Janet Jackson seemingly questioned Vice President Kamala Harris‘ race.
The singer-songwriter spoke to The Guardian for its Weekend podcast to discuss her ongoing Together Again tour, which is set to end in Glasgow, Scotland, on Oct. 13. During the conversation, the 2024 United States presidential election came up. When the reporter noted that America may be on the verge of voting for its first Black, female president, Jackson stopped her and shared her thoughts.
“Well, you know what they supposedly said?” Jackson asked. “She’s not Black, that’s what I heard, that she’s Indian.” She added, “Her father’s white, that’s what I was told. I mean, I haven’t watched the news in a few days. I was told that they discovered her father was white.”
The presidential nominee’s father, Donald J. Harris, is a Jamaican-American economist and professor at Standford University, who separated from her Indian mother when Harris and her sister, Maya, were young.
When asked again if she thought America was ready for a president who was a woman of color, Jackson admitted she wasn’t sure.
“I don’t know,” she said. “Honestly, I don’t want to answer that because I really truthfully don’t know.
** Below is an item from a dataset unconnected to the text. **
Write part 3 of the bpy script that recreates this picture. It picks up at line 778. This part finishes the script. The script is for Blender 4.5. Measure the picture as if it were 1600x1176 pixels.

I think either way it goes is going to be mayhem.”
Jackson’s comments about Harris’ race follow Donald Trump questioning if his opponent was actually a Black woman at the National Association of Black Journalists convention in July.
“She was always of Indian heritage, and she was only promoting Indian heritage,” Trump said in Chicago. “I didn’t know she was Black until a number of years ago when she happened to turn Black, and now she wants to be known as Black. So I don’t know, is she Indian or is she Black?”
He continued, “I respect either one, but she obviously doesn’t, because she was Indian all the way, and then all of a sudden, she made a turn and she went — she became a Black person. I think somebody should look into that too.”